Blackstone Group’s total assets rose to $119 billion at the end of September from around $111 billion (including non-fee earning assets) in the previous quarter.  Look at the disaggregated numbers and you see a strong trend.

Originally a private equity firm, Blackstone is increasingly moving away from that asset class. It is now more of a hedge fund and real estate investment vehicle. Other large private equity firms like Carlyle also look to diversify. 

Blackstone’s fee-earning private equity assets were down slightly to $24.3 billion compared to a year ago. That may not be important in itself. But compare it to Blackstone’s credit and marketable alternatives business, which includes fund of hedge funds. Assets grew 17% from a year ago to $55.6 billion (including separate accounts and $3.5 billion in acquired collateralized debt and loan obligations).

In short, the company now has more than twice the money in hedge funds and other liquid investments than it has in private equity. Real estate is another avenue of diversification.

Blackstone chief executive Stephen Schwarzman says more and more investors want hedge funds. He expects this to be an enduring trend.

Institutions have been moving their alternatives allocations from private equity to hedge funds for years. The 2008 crisis intensified the trend because it highlighted the pain of illiquidity— institutions, in particular university endowments, found themselves with private equity commitments that they no longer wanted to hold but had a hard time selling.

Frozen hedge fund redemptions contributed to the problem as well, but hedge funds are generally much more liquid than private equity.

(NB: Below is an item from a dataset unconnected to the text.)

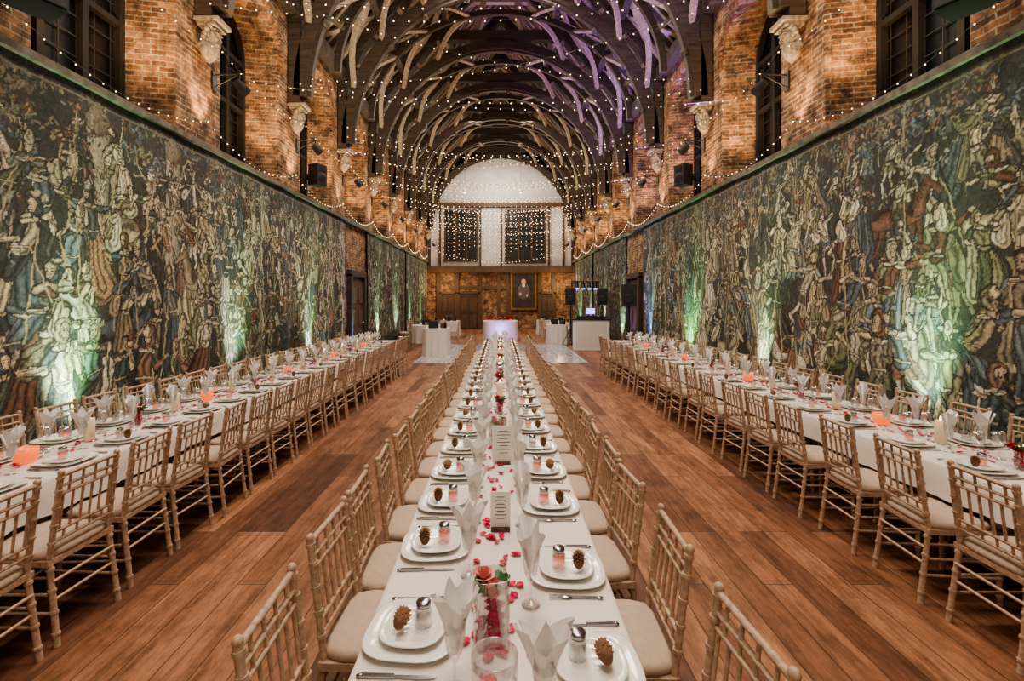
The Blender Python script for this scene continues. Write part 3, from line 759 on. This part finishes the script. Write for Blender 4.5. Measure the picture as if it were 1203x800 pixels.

Mr. Schwarzman said endowments are not allocating to private equity, state funds account for about half of the firm’s private equity clients and investors are reducing the number of private equity managers they use.

Blackstone is a shrewd caller of markets—remember how they timed their initial public offering near the stock market peak? The growing diversification to hedge funds is good news for fund managers.

Not that private equity is going away. Its returns look very good compared to long-only public equity, still down 20% to 25% from the peak, as  Mr. Schwarzman noted.  Major players like Blackstone benefit from investors consolidating their private equity holdings.

And the increased demand for hedge fund strategies does not help everybody. Top-tier funds of funds are raising money while the lowest tier is gone, says Boris Arabadjiev, chief investment officer of the Credit Suisse fund of hedge funds group.